Hirten und Engel erzählen

Seit mehr als 20 Jahren gehört die Krippe zum adventlichen Adliswiler Stadtbild. «Wie der Eiffelturm zu Paris», sagte der hier wohnhafte Schauspieler Kamil Krejčí mal in der Zürichsee-Zeitung. Zusammen mit Brigitte Schmidlin und Beat Gärtner gründete er 2001 den «Adliswiler Weihnachtskalender». Mit grossem Erfolg: über die Dezembertage verteilt lauschten 4000 Kinder und Erwachsene den eigens für diesen Anlass kreierten Geschichten. Das Bild der drei Film- und Theaterschauspielenden, als Hirten und Engel mit grossen Flügeln verkleidet, prägte sich Generationen von Kindern ein.
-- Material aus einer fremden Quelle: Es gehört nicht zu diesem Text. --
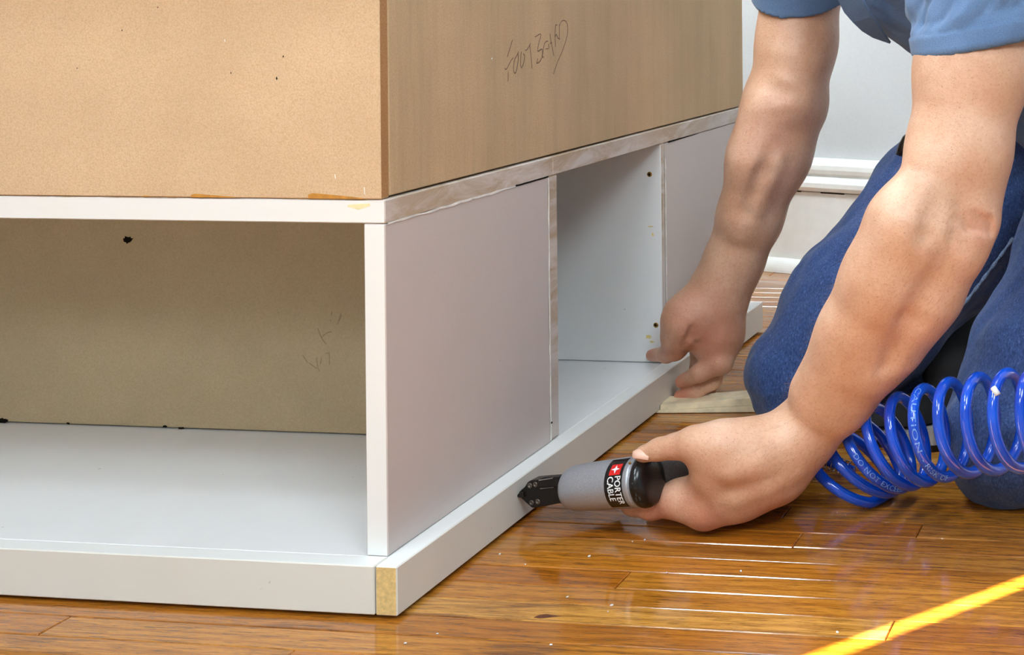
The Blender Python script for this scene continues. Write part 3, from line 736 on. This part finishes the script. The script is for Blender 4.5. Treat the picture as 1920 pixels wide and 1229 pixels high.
B.chain([(1340, 945, 1.334, 33), (1268, 940, 1.350, 25), (1236, 915, 1.372, 21), (1250, 872, 1.385, 18)], .006)   # middle
B.chain([(1455, 875, 1.360, 50), (1368, 930, 1.362, 33)], .018)
B.chain([(1368, 930, 1.362, 31), (1300, 915, 1.385, 23), (1272, 885, 1.405, 19), (1290, 850, 1.412, 16)], .006)   # ring
B.chain([(1460, 862, 1.376, 44), (1396, 912, 1.386, 28)], .016)
B.chain([(1396, 912, 1.386, 26), (1340, 895, 1.410, 20), (1318, 868, 1.425, 17), (1335, 840, 1.43, 14)], .006)    # little
B.chain([(1322, 832, 1.226, 7), (1306, 842, 1.229, 6)], .014, True)
B.chain([(1296, 858, 1.240, 3), (1284, 855, 1.246, 3)], .005, True)
B.chain([(1296, 898, 1.246, 3), (1303, 910, 1.248, 2)], .006, True)
B.chain([(1470, 838, 1.296, 44), (1370, 838, 1.281, 41)], .02)
B.chain([(1490, 880, 1.288, 7), (1440, 905, 1.282, 7), (1380, 935, 1.276, 6)], .014)
B.chain([(1478, 832, 1.288, 6), (1420, 862, 1.2715, 6), (1372, 884, 1.262, 5)], .02)
# creases across the thumb joint and index knuckle
for a_, b_ in (((1249, 822), (1247, 850)), ((1256, 820), (1255, 852)), ((1209, 965), (1207, 976)), ((1262, 955), (1272, 968))):
    d_ = 1.245 if a_[1] < 900 else 1.268
    B.chain([(a_[0], a_[1], d_, 2.0), (b_[0], b_[1], d_, 2.0)], .004, True)
# far arm (right)
B.chain([(1512, -240, 1.72, 84), (1505, -60, 1.71, 80), (1494, 80, 1.70, 71), (1478, 170, 1.695, 72)], .02)
B.chain([(1470, 205, 1.695, 78), (1444, 290, 1.69, 72), (1406, 410, 1.695, 56), (1376, 490, 1.70, 51), (1356, 535, 1.70, 50)], .02)
B.chain([(1430, 215, 1.66, 40), (1414, 300, 1.655, 42), (1388, 400, 1.67, 34)], .022)
B.chain([(1496, 120, 1.68, 48), (1476, 185, 1.668, 40), (1452, 225, 1.664, 26)], .02)
B.chain([(1428, 152, 1.635, 9), (1462, 172, 1.627, 9), (1500, 178, 1.63, 7)], .016, True)
B.chain([(1472, 250, 1.620, 4), (1432, 330, 1.626, 5), (1400, 400, 1.640, 3)], .02, True)
B.chain([(1452, 300, 1.644, 3.5), (1420, 380, 1.6565, 3.5), (1392, 440, 1.664, 3)], .02)
for q in range(4): B.chain([(1800 + q * 5, 405 + q * 9, 1.229 + q * .002, 1.8), (1832 + q * 4, 402 + q * 10, 1.236, 2.4), (1856 + q, 412 + q * 9, 1.245, 1.6)], .007, True)
# far hand: palm towards the camera, thumb over the board, fingers pressed on its face
B.chain([(1356, 535, 1.70, 49), (1346, 580, 1.697, 47), (1350, 628, 1.695, 41), (1344, 655, 1.695, 34)], .016)
B.chain([(1330, 560, 1.695, 46), (1290, 596, 1.680, 43), (1284, 606, 1.678, 40)], .016)
B.chain([(1326, 590, 1.70, 50), (1330, 636, 1.70, 34)], .016)
B.chain([(1282, 608, 1.676, 36), (1268, 634, 1.680, 25), (1264, 653, 1.690, 22.5)], .010)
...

Doch nach 10 Jahren drohte zum ersten Mal das Aus. Die Hauptsponsoren des Anlasses, die Stadt Adliswil und der Kanton Zürich, zogen sich zurück. Aber so schnell gaben die Adliswilerinnen und Adliswiler ihre liebgewonnene Tradition nicht her. Sie schrieben Briefe an den Stadtrat, sammelten Unterschriften und gründeten auf Facebook eine Weihnachtskalender-Fangruppe. Noch bevor die letzte Geschichte in jenem Advent 2011 erzählt war, hatten der damalige Stadtpräsident Harald Huber und Gemeinderat Clemens Ruckstuhl ein Rettungspaket geschnürt und neue Grosssponsoren gefunden.


Zauberhafte Atmosphäre

Zurück bei der Krippe im Advent 2022: Die Geschichte vom Rentier mit dem goldenen Geweih ist fertig. Im farbig bemalten Begleithäuschen füllen zwei freiwillige Helferinnen warmen Punsch oder Glühwein in Becher, geben spanische Nüssli, Mandarinli oder Weihnachtsgebäck zum Knabbern heraus. Eine von ihnen ist Melanie Sauerbier. Der Schneefall wird immer dichter. «Ich finde die Atmosphäre hier zauberhaft. Es ist so wichtig, dass gerade Kinder auf diese Weise ein prägendes Adventserlebnis mitbekommen. Das ist viel wertvoller, als unpersönliche Geschichten auf dem Handy oder dem Fernseher zu konsumieren ...» So erklärt sie ihr Engagement. Sie wurde Teil eines neuen Adventskrippe-Teams, nachdem zum zweiten Mal das Ende der täglichen Adventsgeschichten verkündet worden war.


Krachendes Ende

Das war im Frühsommer 2019. Nach bald zwanzig Jahren täglichen Einsatzes im Advent waren Kamil Krejčí, Brigitte Schmidlin und Beat Gärtner auf der Suche nach einer Nachfolge für ihr Herzensprojekt. Aber der grosse Aufwand schien alle abzuschrecken:

Sponsoren suchen, Geschichten schreiben, Werbeauftritte koordinieren, Musikerinnen und Musiker anfragen … Hinzu kamen der finanzielle Aufwand zur Lagerung der Krippe unter dem Jahr und der tägliche Zeitaufwand im Dezember durch die Präsenz vor Ort. So blieb einem traurigen Kamil Krejčí nichts anderes übrig, als in der Zürichsee-Zeitung zu verkünden: «Jedes Ding hat seine Zeit.» Eine kleine Hoffnung aber blieb: «Wir sind bestrebt, gemeinsam mit der Stadt sowie dem Handels- und Gewerbeverein eine Möglichkeit zu finden, zumindest der Krippe auf dem Bruggeplatz ein Fortbestehen zu ermöglichen», sagte Krejčí damals gegenüber der Zeitung.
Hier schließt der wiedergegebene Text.